When family comes together, everything is perfect, right? Or at least
that is what we all believe based on tradition and our obscured memory
of holidays gone by. With Thanksgiving here, plans are in place,
tensions are on the rise with house guests and family members
descending upon us.
For some reason, this holiday generates more stories than one can
imagine. Maybe it is because tradition dictates everything has to be
perfect; the house spotless, the turkey moist, the desserts to die for
and on and on. Well, being human we all know that it just doesn’t
always happen that way.
A friend of mine was cooking a turkey for her extended family which
that year included a one year old nephew; in other words, a hungry
child. The turkey’s built-in timer button had failed to eject at the
anticipated hour and stomachs were growling. After the basket of
rolls, the cheese platter and all the side dishes were consumed, no
one was hungry when the turkey came out of the oven two hours later
than expected. They stood around eating pumpkin pie and drinking
coffee while staring at the golden brown butter ball cooling on the
stove. Needless to say, they had plenty of cold turkey sandwiches over
the next few days. The day only got worse. Their after-dinner
tradition was to watch the movie Scrooged with Bill Murray; but when
the tape failed to materialized, they were all forced to sit around
and actually talk to each other! Can you imagine?

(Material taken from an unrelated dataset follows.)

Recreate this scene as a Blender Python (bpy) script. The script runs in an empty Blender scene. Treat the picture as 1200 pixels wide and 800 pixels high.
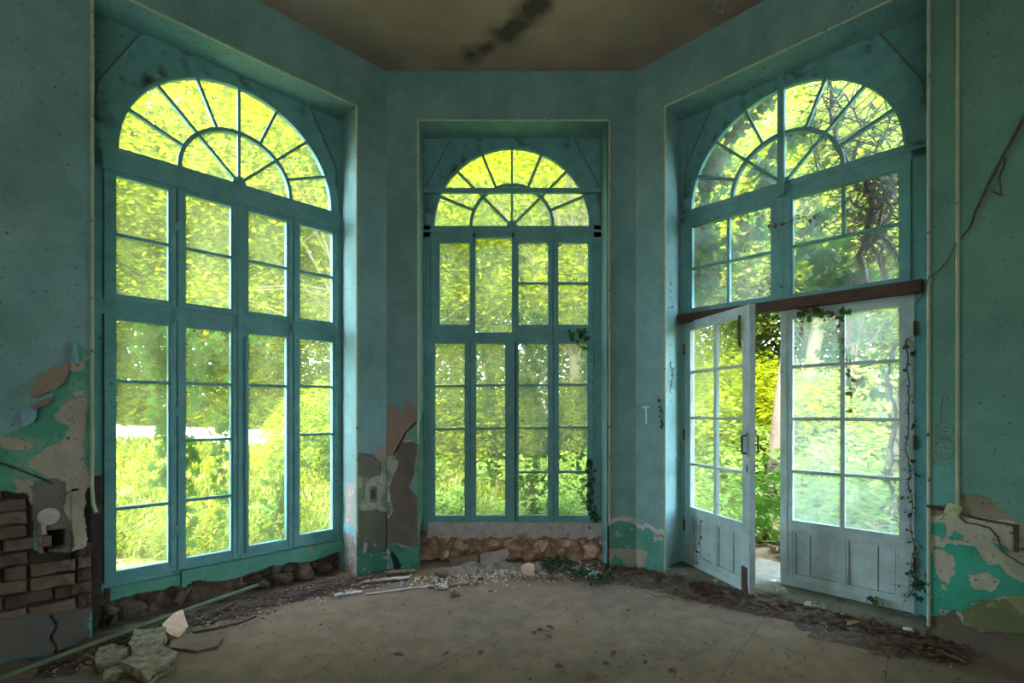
import bpy, bmesh, math, random
import numpy as np
from mathutils import Vector, Matrix
random.seed(7); RNG = np.random.default_rng(7)
SC = bpy.context.scene
COL = SC.collection
PI = math.pi; r2 = math.sqrt(.5)

# ---------------------------------------------------------------- camera, sky, sun, light, exposure
cam = bpy.data.cameras.new('camera'); cam_o = bpy.data.objects.new('camera', cam); COL.objects.link(cam_o)
cam_o.location = (0, 0, 1.5); cam_o.rotation_euler = (PI/2, 0, 0)
cam.sensor_width = 36; cam.lens = 36*580/1200; cam.shift_y = 82/1200; cam.clip_end = 300
SC.camera = cam_o
wd = bpy.data.worlds.new('world'); SC.world = wd; wd.use_nodes = True
wn = wd.node_tree; bg = wn.nodes['Background']
sky = wn.nodes.new('ShaderNodeTexSky'); sky.sky_type = 'NISHITA'; sky.sun_disc = False
sky.sun_elevation = math.radians(56); sky.sun_rotation = math.radians(200); sky.air_density = 1.0; sky.dust_density = 3.5; sky.ozone_density = 1.0
wn.links.new(sky.outputs[0], bg.inputs[0]); bg.inputs[1].default_value = 4.2
sun = bpy.data.lights.new('sun', 'SUN'); sun.energy = 1.7; sun.angle = math.radians(1.0); sun.color = (1, .96, .86)
sun_o = bpy.data.objects.new('sun', sun); COL.objects.link(sun_o)
sun_o.rotation_euler = Vector((.34, .60, -1)).to_track_quat('-Z', 'Y').to_euler(); sun_o.location = (-4, -6, 12)
ar = bpy.data.lights.new('rear_fill', 'AREA'); ar.energy = 50; ar.shape = 'RECTANGLE'; ar.size = 5; ar.size_y = 3; ar.color = (.93, 1, .97)  # unseen fill light added behind the camera to brighten the room
ar_o = bpy.data.objects.new('rear_fill', ar); COL.objects.link(ar_o)
ar_o.location = (0, -3.2, 1.9); ar_o.rotation_euler = (math.radians(93), 0, 0)
SC.view_settings.view_transform = 'Standard'; SC.view_settings.look = 'None'
SC.view_settings.exposure = 0.88; SC.view_settings.gamma = 1; SC.view_settings.use_curve_mapping = False
SC.cycles.max_bounces = 10; SC.cycles.diffuse_bounces = 6; SC.cycles.transmission_bounces = 6
SC.cycles.transparent_max_bounces = 16; SC.cycles.sample_clamp_indirect = 6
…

My dad, who owned a bakery for many years, was always in charge of
baking the holiday pies. One year he made a delicious chocolate cream
pie complete with the sculpted whipped cream topping; something he
would have been proud to show Martha Stewart. Everyone had their eye
on that pie, including dad’s German Shepard, Max. When no one was
looking, the dog quietly helped himself to his share of the pie. Mom
saved the day. She soothed dad’s deflated ego and served a Mrs.
Smith’s frozen pumpkin pie.
Yes, Thanksgiving dinner is true glutton city. Once dessert is
consumed, everyone moves to the living room to get comfortable as the
tryptophan kicks in. So many of us are overcome by that lazy,
lethargic feeling at the conclusion of this festive meal, right? As
widespread lore has it, this amino acid in the turkey induces
sleepiness, making those who partake of the bird unusually drowsy.
Rather it is more likely due to the combination of over eating a
carbohydrate-rich banquet and indulging in grandpa’s homemade wine. Or
it could be that extra piece of pie. It’s a nice excuse, but in
reality we overeat and we know it.
Don’t get too comfortable. Go for a walk, a bike ride, or maybe even
go back in the kitchen and clean up. It won’t take long, its just
paper plates, isn’t it? You didn’t use the good china, did you?
Quote of the Week: “No, Max. No!” -Dan Lechner, Jennifer’s dad upon
seeing his dog help himself to dessert on Thanksgiving day, 1984.